A single tin of paint. A brush, some masking tape, and an afternoon to spare. For around £15, you can make almost any room in your home look a good 30cm taller, no builders required, no planning permission needed. The secret lies in those humble strips of wood running along the base of your walls, and it has nothing to do with ripping them out.
Key takeaways
- One simple paint trick that professionals have been hiding from homeowners for years
- Why white skirting boards are secretly making your ceilings look lower than they actually are
- The exact colour-matching technique that transforms ordinary rooms into elegant, spacious-feeling spaces
The white socks problem nobody talks about
Think of a stark white skirting board as the equivalent of wearing high white socks that draw the eye down and make your trouser legs look too short in length. This is exactly why many interior designers say painting skirting boards the same colour as the walls is a must. It sounds almost too simple, doesn’t it? Yet this is precisely the detail that separates rooms that feel effortlessly tall and airy from those that somehow always seem to be closing in.

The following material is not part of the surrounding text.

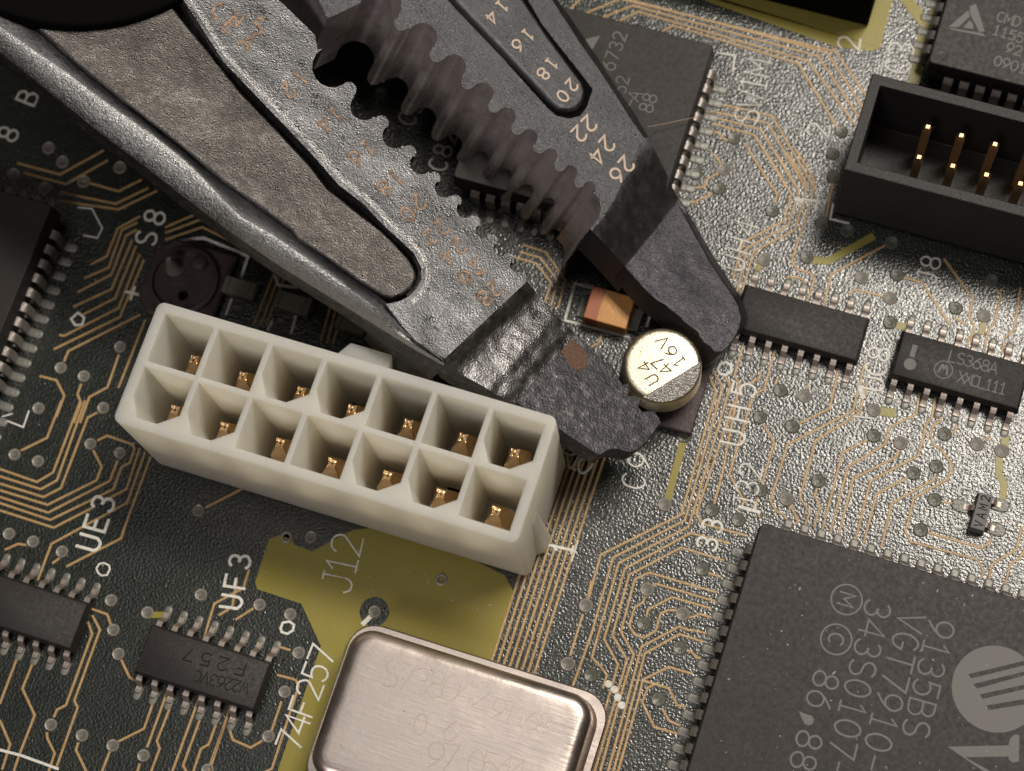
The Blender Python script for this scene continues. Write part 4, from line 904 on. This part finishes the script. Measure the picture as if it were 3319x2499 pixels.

Using the same shade for walls and skirting boards is an easy way to use paint to make a room look bigger, by creating a continuous flow where the walls reclaim the height of the skirting boards to extend the perception of the distance from floor to ceiling. Your eye, deprived of that horizontal interruption, naturally travels upward. The ceiling appears further away than it actually is. And in the typical British home, where standard ceiling heights usually sit at around 240cm, every visual centimetre counts.

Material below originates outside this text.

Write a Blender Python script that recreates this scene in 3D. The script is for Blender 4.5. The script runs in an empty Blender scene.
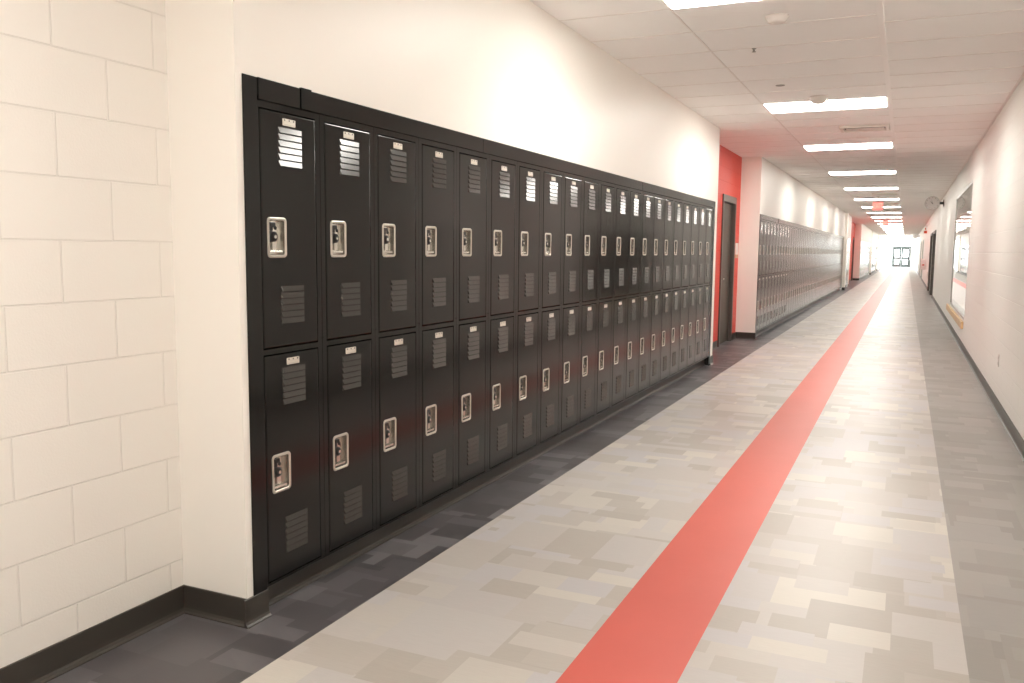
import bpy, bmesh, math, random
from mathutils import Vector, Matrix
random.seed(4)
SC = bpy.context.scene
COL = SC.collection
PI = math.pi

# ------------------------------------------------------------------ main dimensions (metres)
H = 1.3863            # camera height
XW = -2.131           # face of the locker wall
XR = -2.441           # face of the recessed walls on the left
XR2 = 0.812           # right wall
ZC = 2.870            # ceiling
YB = -7.0             # wall behind the camera
YE = 97.0             # far end wall
PITCH = 0.381

# ------------------------------------------------------------------ materials
def nt(name):
    m = bpy.data.materials.new(name); m.use_nodes = True
    n = m.node_tree; b = n.nodes['Principled BSDF']
    return m, n, b
def N(n, t, **k):
    x = n.nodes.new(t)
    for a, v in k.items(): setattr(x, a, v)
    return x
def math_node(n, op, a, b=None):
    x = N(n, 'ShaderNodeMath', operation=op)
    for i, v in enumerate((a, b)):
        if v is None: continue
        if isinstance(v, (int, float)): x.inputs[i].default_value = v
        else: n.links.new(v, x.inputs[i])
    return x.outputs[0]
def mix_col(n, fac, a, b, mode='MIX'):
    x = N(n, 'ShaderNodeMix', data_type='RGBA', blend_type=mode)
    for i, v in ((0, fac), (6, a), (7, b)):
        if isinstance(v, (int, float)): x.inputs[i].default_value = v
        elif isinstance(v, tuple): x.inputs[i].default_value = (*v, 1)
        else: n.links.new(v, x.inputs[i])
    return x.outputs[2]
def plain(name, col, rough=.5, metal=0, spec=.5, bump=0, bscale=300, coat=0, var=0.0, ior=1.5):
    m, n, b = nt(name); b.inputs['IOR'].default_value = ior
    b.inputs['Base Color'].default_value = (*col, 1)
    b.inputs['Roughness'].default_value = rough
    b.inputs['Metallic'].default_value = metal
    b.inputs['Specular IOR Level'].default_value = spec
    b.inputs['Coat Weight'].default_value = coat; b.inputs['Coat Roughness'].default_value = .10
    tc = N(n, 'ShaderNodeTexCoord')
    nz = N(n, 'ShaderNodeTexNoise'); nz.inputs['Scale'].default_value = 6; nz.inputs['Detail'].default_value = 3
    n.links.new(tc.outputs['Object'], nz.inputs['Vector'])
    if var:
        c = mix_col(n, nz.outputs['Fac'], tuple(v*(1-var) for v in col), tuple(min(1, v*(1+var)) for v in col))
        n.links.new(c, b.inputs['Base Color'])
    if bump:
        n2 = N(n, 'ShaderNodeTexNoise'); n2.inputs['Scale'].default_value = bscale
        n.links.new(tc.outputs['Object'], n2.inputs['Vector'])
        bp = N(n, 'ShaderNodeBump'); bp.inputs['Strength'].default_value = bump; bp.inputs['Distance'].default_value = .0006
        n.links.new(n2.outputs['Fac'], bp.inputs['Height']); n.links.new(bp.outputs['Normal'], b.inputs['Normal'])
    return m
def emit(name, col, s):
    m, n, b = nt(name)
    b.inputs['Base Color'].default_value = (*col, 1)
    b.inputs['Emission Color'].default_value = (*col, 1)
    b.inputs['Emission Strength'].default_value = s
    return m
def block_mat(name, col, y_off, rough=.45, axis='Y'):
    """painted concrete block laid in half bond; joints are grooves, not paint"""
    m, n, b = nt(name)
    tc = N(n, 'ShaderNodeTexCoord'); sp = N(n, 'ShaderNodeSeparateXYZ')
    n.links.new(tc.outputs['Object'], sp.inputs[0])
    cb = N(n, 'ShaderNodeCombineXYZ')
    n.links.new(math_node(n, 'ADD', sp.outputs[axis], 40*.3986 - y_off), cb.inputs[0])
    n.links.new(math_node(n, 'SUBTRACT', sp.outputs['Z'], .007), cb.inputs[1])
    br = N(n, 'ShaderNodeTexBrick'); br.offset = .5; br.offset_frequency = 2; br.squash = 1
    n.links.new(cb.outputs[0], br.inputs['Vector'])
    for k, v in (('Scale', 1), ('Mortar Size', .0035), ('Mortar Smooth', .45), ('Brick Width', .3986), ('Row Height', .1993)):
        br.inputs[k].default_value = v
    n1 = N(n, 'ShaderNodeTexNoise'); n1.inputs['Scale'].default_value = 160; n1.inputs['Detail'].default_value = 4
    n.links.new(tc.outputs['Object'], n1.inputs['Vector'])
    h = math_node(n, 'ADD', math_node(n, 'MULTIPLY', br.outputs['Fac'], -1.0), math_node(n, 'MULTIPLY', n1.outputs['Fac'], .22))
    bp = N(n, 'ShaderNodeBump'); bp.inputs['Strength'].default_value = .8; bp.inputs['Distance'].default_value = .0032
    n.links.new(h, bp.inputs['Height']); n.links.new(bp.outputs['Normal'], b.inputs['Normal'])
    c = mix_col(n, math_node(n, 'MULTIPLY', br.outputs['Fac'], .5), col, tuple(v*.9 for v in col))
    n.links.new(c, b.inputs['Base Color'])
    b.inputs['Roughness'].default_value = rough
    return m

CREAM = (.88, .85, .80)
M = {}
M['block'] = block_mat('painted_block', (.81, .78, .735), 1.899 - .1993)
M['block_r'] = block_mat('painted_block_right', (.85, .84, .80), 1.70)
M['red_block'] = block_mat('red_painted_block', (.64, .050, .030), 1.80)
M['drywall'] = plain('cream_drywall', CREAM, .42, bump=.15, bscale=220)
M['black'] = plain('black_locker_paint', (.0060, .0054, .0048), .16, spec=.5, ior=1.38)
M['black_vent'] = plain('black_vent_paint', (.026, .023, .020), .21, spec=.6)  # locker black lightened: louvers catching light, put into the colour
M['void'] = plain('dark_gap', (.004, .004, .004), .8)
M['steel'] = plain('brushed_steel', (.60, .58, .54), .24, metal=1)
M['bezel'] = plain('satin_steel_bezel', (.56, .525, .475), .36, metal=.8)
M['latch'] = plain('black_latch_plastic', (.01, .01, .01), .35)
M['plate'] = plain('aluminium_plate', (.72, .68, .61), .45, metal=.5)
M['platemark'] = plain('dark_notch', (.05, .045, .04), .6)
M['cove'] = plain('dark_vinyl_base', (.045, .039, .033), .38, bump=.1, bscale=60, var=.12)
M['frame_brown'] = plain('bronze_metal_frame', (.10, .083, .073), .38)
M['leaf_brown'] = plain('dark_brown_door', (.058, .046, .036), .42, var=.1)
M['white_plastic'] = plain('white_plastic', (.80, .76, .72), .4)
M['white_metal'] = plain('white_enamel', (.82, .79, .74), .4)
M['sill'] = plain('birch_wood', (.72, .50, .28), .45, var=.12)
M['alu'] = plain('aluminium_frame', (.55, .55, .53), .35, metal=.6)
M['grey_metal'] = plain('grey_metal', (.32, .32, .30), .4, metal=.4)
M['store'] = plain('storefront_frame', (.06, .075, .07), .5)
M['red_plastic'] = plain('red_plastic', (.62, .10, .045), .4)
M['clockface'] = plain('clock_face', (.86, .83, .82), .5)
M['ink'] = plain('black_ink', (.02, .02, .02), .5)
M['tan'] = plain('tan_strip', (.55, .36, .22), .5)
M['exit_white'] = emit('exit_sign_face', (.92, .28, .25), .35)
M['exit_red'] = emit('exit_letters', (1, .32, .24), .8)
M['lamp'] = emit('lamp_diffuser', (1, .965, .89), 13.5)
M['beige_room'] = plain('beige_room', (.72, .68, .62), .7)
M['concrete'] = plain('pale_concrete', (.6, .6, .56), .8, var=.1)
m, n, b = nt('window_glass'); M['glass'] = m
b.inputs['Transmission Weight'].default_value = 1; b.inputs['Roughness'].default_value = 0; b.inputs['IOR'].default_value = 1.5
b.inputs['Base Color'].default_value = (.96, .99, .97, 1)

# ceiling tile
def ceiling_mat():
    m, n, b = nt('ceiling_tile')
    tc = N(n, 'ShaderNodeTexCoord')
    n1 = N(n, 'ShaderNodeTexNoise'); n1.inputs['Scale'].default_value = 260; n1.inputs['Detail'].default_value = 3
    n.links.new(tc.outputs['Object'], n1.inputs['Vector'])
    bp = N(n, 'ShaderNodeBump'); bp.inputs['Strength'].default_value = .3; bp.inputs['Distance'].default_value = .001
    n.links.new(n1.outputs['Fac'], bp.inputs['Height']); n.links.new(bp.outputs['Normal'], b.inputs['Normal'])
    b.inputs['Base Color'].default_value = (.95, .955, .945, 1)
    b.inputs['Roughness'].default_value = .9
    return m
M['tile'] = ceiling_mat()
M['tbar'] = plain('ceiling_grid', (.86, .84, .815), .6)  # darker than the tile: shadow in the tile gaps put into the colour
M['tbar_white'] = plain('bright_ceiling_trim', (.97, .97, .96), .5)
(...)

“Painting your skirting boards the same colour as your walls removes visual boundaries and draws the eye upwards, rather than downwards. It’s a more modern and minimalist look, whereas contrasting skirting feels more traditional.” There’s also something quietly stylish about it. “It can make rooms feel larger because there are no lines to distract the eye, creating the illusion of a large space. It’s also a good trick in cosier rooms, where this approach can create an intimate, cocooning atmosphere.”
How to actually do it (without making a mess)
The practical side is genuinely straightforward. Before you reach for that brush, though, do note that for the best finish on your skirting boards, you should use a wood or trim paint such as gloss, satinwood, or eggshell. Regular wall emulsion isn’t hardy enough for skirting and will mark more easily. If you’re buying the paint yourself, expect to pay between £18 and £25 per litre for top-quality skirting board paint. One litre is usually enough to do the skirting in a small room and have some left over, even with two coats. Shop around the major DIY retailers and you can often find perfectly good satinwood options at the lower end of that range, well within that £15 budget for a single bedroom or a modest sitting room.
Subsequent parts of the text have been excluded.